Sunday, February 24, 2008

Exxon's Stalls Out


It's been twenty years since the Exxon Valdez veered off course and ran onto rocks, spilling 11-million barrels of crude oil into Alaska's Prince William Sound. Now, after dodging its responsibility to those it injured for fully two decades with appeal upon appeal, Exxon has reached the end of the litigation line, the US Supreme Court.

On appeal is the jury award of $5-billion in punitive damages which the company is trying to have the court set aside entirely or at least reduce.

Twenty years. That sounds like a litigation case in India, not a modern, Western nation.

Twenty years that have seen the deaths of nearly twenty per cent of the fishermen, cannery workers, native Alaskans and others who prevailed in the suit. Six thousand of them, in total, haven't lived to see Exxon finally run to ground.

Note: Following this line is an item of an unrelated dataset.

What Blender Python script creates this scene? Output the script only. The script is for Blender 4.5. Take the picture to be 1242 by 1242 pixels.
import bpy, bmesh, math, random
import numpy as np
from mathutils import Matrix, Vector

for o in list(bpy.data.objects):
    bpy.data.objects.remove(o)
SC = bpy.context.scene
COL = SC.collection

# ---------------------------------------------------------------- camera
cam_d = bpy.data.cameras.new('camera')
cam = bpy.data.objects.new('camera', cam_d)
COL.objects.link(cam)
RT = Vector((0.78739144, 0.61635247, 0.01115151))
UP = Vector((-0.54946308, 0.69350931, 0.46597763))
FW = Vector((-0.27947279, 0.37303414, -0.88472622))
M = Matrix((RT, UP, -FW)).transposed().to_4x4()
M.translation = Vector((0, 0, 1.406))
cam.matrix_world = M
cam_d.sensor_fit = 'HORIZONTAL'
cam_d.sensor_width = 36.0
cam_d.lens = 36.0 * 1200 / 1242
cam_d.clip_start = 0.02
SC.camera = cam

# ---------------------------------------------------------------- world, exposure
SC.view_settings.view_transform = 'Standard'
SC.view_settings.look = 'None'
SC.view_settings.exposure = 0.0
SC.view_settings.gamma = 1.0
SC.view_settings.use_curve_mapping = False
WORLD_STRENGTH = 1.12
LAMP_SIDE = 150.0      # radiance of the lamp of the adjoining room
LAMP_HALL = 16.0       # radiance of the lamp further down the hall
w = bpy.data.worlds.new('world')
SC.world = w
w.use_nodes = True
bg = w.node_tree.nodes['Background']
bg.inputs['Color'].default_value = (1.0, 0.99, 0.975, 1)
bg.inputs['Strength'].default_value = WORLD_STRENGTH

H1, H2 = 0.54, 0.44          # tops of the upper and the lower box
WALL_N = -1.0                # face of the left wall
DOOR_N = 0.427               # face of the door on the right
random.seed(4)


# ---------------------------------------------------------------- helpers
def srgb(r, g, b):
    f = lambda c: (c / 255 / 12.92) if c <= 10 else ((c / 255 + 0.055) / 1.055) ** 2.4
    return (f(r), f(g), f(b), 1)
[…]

Exxon's best line of defence, ironically, lies in 2oo-year old maritime case law concerning a shipowner's liability where the crew, once at sea, turns privateer. Hmm - Exxon relying on a piracy case, sounds about right, eh?

It remains to be seen now whether Exxon has hit a wall or sailed into a safe harbour - the Supreme Court dominated by rightwing judges of the likes of Roberts and Scalia. A huge corporate defendant couldn't have asked for more.